- _Short task_
For this exercise, write out exactly, and only, the lines running from the line that contains "Write part 2" through the line that contains "bm_obj('clip', bm, M_clip, e4, bevel=.005)".

- _Exercise inputs_
++++++++
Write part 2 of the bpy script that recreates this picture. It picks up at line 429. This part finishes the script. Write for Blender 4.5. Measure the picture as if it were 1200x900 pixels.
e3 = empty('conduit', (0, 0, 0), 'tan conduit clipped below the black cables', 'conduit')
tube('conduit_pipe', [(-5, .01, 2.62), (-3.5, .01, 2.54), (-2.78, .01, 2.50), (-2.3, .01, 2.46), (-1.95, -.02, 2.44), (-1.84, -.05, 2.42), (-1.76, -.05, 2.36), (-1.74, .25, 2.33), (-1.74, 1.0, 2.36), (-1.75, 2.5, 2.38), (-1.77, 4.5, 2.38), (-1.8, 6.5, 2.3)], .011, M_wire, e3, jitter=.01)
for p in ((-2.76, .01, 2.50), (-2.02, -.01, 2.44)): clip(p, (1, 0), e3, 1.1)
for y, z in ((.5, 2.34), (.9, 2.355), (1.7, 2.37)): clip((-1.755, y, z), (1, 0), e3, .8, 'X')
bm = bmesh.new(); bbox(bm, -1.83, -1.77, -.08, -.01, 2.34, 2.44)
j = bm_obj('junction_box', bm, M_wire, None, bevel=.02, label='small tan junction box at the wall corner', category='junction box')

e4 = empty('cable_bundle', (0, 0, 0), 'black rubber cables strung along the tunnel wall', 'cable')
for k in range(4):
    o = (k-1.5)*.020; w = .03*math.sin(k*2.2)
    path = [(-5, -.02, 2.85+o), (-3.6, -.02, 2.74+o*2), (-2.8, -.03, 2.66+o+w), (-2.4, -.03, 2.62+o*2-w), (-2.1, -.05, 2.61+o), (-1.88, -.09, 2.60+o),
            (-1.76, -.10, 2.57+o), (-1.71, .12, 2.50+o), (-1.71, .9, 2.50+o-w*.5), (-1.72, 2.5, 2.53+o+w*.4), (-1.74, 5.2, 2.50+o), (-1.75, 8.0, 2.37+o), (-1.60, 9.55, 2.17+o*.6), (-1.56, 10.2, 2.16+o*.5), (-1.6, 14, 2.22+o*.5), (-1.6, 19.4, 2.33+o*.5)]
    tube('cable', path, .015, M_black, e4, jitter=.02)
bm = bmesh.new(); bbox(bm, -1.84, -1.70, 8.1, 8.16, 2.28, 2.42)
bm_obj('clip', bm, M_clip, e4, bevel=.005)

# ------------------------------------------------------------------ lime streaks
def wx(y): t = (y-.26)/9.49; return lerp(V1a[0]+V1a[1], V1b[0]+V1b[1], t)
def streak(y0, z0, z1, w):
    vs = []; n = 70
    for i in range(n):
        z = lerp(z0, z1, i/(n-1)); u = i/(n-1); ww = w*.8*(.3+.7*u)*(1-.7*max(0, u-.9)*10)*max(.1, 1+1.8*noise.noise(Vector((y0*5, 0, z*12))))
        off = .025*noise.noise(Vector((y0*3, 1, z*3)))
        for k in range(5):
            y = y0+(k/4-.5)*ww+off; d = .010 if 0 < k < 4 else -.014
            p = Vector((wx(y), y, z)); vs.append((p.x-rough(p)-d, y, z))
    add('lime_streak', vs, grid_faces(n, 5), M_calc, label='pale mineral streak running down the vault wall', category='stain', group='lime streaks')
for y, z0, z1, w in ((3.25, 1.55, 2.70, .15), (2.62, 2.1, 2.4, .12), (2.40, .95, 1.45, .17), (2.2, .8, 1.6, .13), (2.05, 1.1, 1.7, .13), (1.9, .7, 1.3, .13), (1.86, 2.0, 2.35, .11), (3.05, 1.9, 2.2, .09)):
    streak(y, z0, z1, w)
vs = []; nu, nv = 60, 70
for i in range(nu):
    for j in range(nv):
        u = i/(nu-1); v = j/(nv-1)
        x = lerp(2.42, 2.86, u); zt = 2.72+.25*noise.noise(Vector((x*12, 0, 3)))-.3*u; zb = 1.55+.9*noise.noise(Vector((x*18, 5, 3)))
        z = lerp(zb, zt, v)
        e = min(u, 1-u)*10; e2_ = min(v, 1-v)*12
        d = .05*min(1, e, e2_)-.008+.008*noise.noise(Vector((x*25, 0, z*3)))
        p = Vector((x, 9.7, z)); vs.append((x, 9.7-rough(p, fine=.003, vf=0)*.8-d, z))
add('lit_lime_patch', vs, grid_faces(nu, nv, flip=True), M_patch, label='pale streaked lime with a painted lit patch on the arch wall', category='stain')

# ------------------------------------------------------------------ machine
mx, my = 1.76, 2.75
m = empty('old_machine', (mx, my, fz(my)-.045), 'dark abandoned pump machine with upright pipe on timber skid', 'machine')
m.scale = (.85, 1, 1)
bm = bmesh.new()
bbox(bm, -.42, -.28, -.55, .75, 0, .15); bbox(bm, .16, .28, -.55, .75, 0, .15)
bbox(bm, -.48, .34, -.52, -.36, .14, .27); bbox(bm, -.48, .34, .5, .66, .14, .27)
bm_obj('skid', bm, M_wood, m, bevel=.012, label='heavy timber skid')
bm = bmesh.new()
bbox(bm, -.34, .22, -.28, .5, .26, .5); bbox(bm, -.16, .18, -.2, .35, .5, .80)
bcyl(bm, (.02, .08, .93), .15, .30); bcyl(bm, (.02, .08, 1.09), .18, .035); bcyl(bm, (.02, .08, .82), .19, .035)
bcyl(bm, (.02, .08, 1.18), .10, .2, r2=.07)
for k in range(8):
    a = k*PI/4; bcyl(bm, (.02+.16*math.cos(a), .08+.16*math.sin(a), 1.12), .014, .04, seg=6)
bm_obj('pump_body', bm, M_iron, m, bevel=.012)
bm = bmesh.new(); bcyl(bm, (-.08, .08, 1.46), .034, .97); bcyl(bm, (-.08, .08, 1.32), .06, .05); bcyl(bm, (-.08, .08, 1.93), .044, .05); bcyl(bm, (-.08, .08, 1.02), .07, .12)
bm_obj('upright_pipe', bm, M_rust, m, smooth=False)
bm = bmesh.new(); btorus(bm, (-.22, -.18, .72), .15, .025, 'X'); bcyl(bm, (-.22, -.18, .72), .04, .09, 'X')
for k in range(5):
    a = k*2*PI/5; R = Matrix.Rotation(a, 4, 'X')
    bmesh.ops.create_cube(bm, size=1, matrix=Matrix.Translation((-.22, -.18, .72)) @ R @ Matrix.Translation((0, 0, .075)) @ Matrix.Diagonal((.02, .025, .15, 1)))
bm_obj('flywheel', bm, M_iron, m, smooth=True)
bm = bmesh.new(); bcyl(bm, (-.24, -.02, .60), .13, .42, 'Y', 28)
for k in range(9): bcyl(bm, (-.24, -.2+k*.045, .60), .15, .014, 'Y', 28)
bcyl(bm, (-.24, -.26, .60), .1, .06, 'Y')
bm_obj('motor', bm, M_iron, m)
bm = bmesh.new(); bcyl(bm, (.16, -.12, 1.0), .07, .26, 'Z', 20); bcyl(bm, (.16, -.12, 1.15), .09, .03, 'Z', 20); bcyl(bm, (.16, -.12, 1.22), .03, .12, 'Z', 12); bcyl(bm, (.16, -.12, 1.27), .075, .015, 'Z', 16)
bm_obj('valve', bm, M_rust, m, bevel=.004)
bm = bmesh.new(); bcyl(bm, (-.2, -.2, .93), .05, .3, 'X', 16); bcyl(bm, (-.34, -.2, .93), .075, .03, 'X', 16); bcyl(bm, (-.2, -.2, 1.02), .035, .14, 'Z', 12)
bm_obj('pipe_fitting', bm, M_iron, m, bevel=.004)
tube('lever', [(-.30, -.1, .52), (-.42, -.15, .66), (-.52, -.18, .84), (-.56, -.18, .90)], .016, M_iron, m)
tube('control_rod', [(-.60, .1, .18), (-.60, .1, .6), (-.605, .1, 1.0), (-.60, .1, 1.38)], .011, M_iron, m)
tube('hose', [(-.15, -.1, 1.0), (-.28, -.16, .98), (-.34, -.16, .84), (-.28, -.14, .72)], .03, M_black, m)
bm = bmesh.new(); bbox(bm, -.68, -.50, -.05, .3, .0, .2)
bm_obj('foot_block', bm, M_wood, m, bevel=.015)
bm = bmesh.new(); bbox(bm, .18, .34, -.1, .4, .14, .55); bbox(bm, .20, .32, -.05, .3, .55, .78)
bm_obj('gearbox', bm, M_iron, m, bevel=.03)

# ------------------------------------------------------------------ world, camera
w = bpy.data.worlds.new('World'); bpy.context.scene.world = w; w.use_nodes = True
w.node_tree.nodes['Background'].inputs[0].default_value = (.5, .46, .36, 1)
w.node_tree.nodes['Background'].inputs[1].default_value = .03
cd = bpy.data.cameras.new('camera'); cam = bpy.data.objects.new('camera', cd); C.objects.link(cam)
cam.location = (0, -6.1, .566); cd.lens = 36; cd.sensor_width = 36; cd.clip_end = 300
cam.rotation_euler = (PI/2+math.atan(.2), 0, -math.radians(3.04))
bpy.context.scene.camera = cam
++++++++
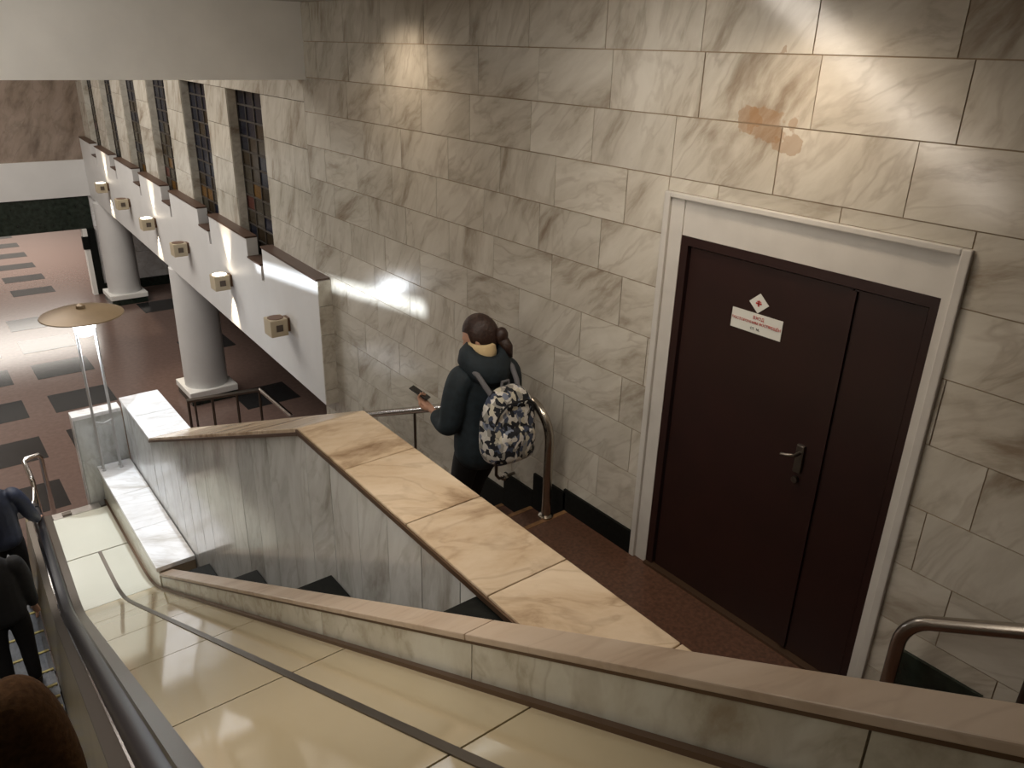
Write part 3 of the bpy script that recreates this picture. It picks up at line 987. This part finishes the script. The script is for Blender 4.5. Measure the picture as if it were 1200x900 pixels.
++++++++
- _Solution for this task_
Write part 2 of the bpy script that recreates this picture. It picks up at line 429. This part finishes the script. Write for Blender 4.5. Measure the picture as if it were 1200x900 pixels.
e3 = empty('conduit', (0, 0, 0), 'tan conduit clipped below the black cables', 'conduit')
tube('conduit_pipe', [(-5, .01, 2.62), (-3.5, .01, 2.54), (-2.78, .01, 2.50), (-2.3, .01, 2.46), (-1.95, -.02, 2.44), (-1.84, -.05, 2.42), (-1.76, -.05, 2.36), (-1.74, .25, 2.33), (-1.74, 1.0, 2.36), (-1.75, 2.5, 2.38), (-1.77, 4.5, 2.38), (-1.8, 6.5, 2.3)], .011, M_wire, e3, jitter=.01)
for p in ((-2.76, .01, 2.50), (-2.02, -.01, 2.44)): clip(p, (1, 0), e3, 1.1)
for y, z in ((.5, 2.34), (.9, 2.355), (1.7, 2.37)): clip((-1.755, y, z), (1, 0), e3, .8, 'X')
bm = bmesh.new(); bbox(bm, -1.83, -1.77, -.08, -.01, 2.34, 2.44)
j = bm_obj('junction_box', bm, M_wire, None, bevel=.02, label='small tan junction box at the wall corner', category='junction box')

e4 = empty('cable_bundle', (0, 0, 0), 'black rubber cables strung along the tunnel wall', 'cable')
for k in range(4):
    o = (k-1.5)*.020; w = .03*math.sin(k*2.2)
    path = [(-5, -.02, 2.85+o), (-3.6, -.02, 2.74+o*2), (-2.8, -.03, 2.66+o+w), (-2.4, -.03, 2.62+o*2-w), (-2.1, -.05, 2.61+o), (-1.88, -.09, 2.60+o),
            (-1.76, -.10, 2.57+o), (-1.71, .12, 2.50+o), (-1.71, .9, 2.50+o-w*.5), (-1.72, 2.5, 2.53+o+w*.4), (-1.74, 5.2, 2.50+o), (-1.75, 8.0, 2.37+o), (-1.60, 9.55, 2.17+o*.6), (-1.56, 10.2, 2.16+o*.5), (-1.6, 14, 2.22+o*.5), (-1.6, 19.4, 2.33+o*.5)]
    tube('cable', path, .015, M_black, e4, jitter=.02)
bm = bmesh.new(); bbox(bm, -1.84, -1.70, 8.1, 8.16, 2.28, 2.42)
bm_obj('clip', bm, M_clip, e4, bevel=.005)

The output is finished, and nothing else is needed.